Officials in the cities of St Petersburg and Orlando, and Hillsborough, Orange, Pinellas and Seminole counties, all have rejected Ingoglia’s claims.
Robert Jarvis, professor at Nova Southeastern University’s Shepard Broad college of law, said the motivation of DeSantis, who will be termed out of office in 2027, for the Doge purge was purely political. It is tied, he said, to the governor’s efforts to abolish or reform property taxes and secure more power for the state.
“There’s no evidence that local governments in Florida are wasting money. And so there’s no reason for what DeSantis is doing from a financial standpoint,” he said.
“Even Ingoglia admits he hasn’t found any wasteful spending, but they’re going after the things they like to go after, like Pride parades, DEI initiatives, things the DeSantis base is against.
“And going after his enemies allows him to ignore how he has wasted money on things like Alligator Alcatraz, a tax holiday for assault weapons, going after Disney in lawsuits that he keeps losing.”
Jarvis said Ingoglia, who was appointed chief financial officer by DeSantis and is running for election to the role next year, appeared a useful ally of the governor at the right time.
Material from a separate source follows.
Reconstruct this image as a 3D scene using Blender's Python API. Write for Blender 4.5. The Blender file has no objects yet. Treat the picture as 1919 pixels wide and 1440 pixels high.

“Next year, DeSantis wants to have that referendum to cut local property taxes and be able to say, after he goes out of office, that he saved all this money at the state level, and got property taxes rolled back,” he said.
“If that comes to be, it will hurt local governments, but DeSantis does not care about local governments, just like the Florida legislature has been at war with local governments for years.
“Local governments tend not to do what Republicans want them to do. They tend to be more focused on actually delivering services to their residents.”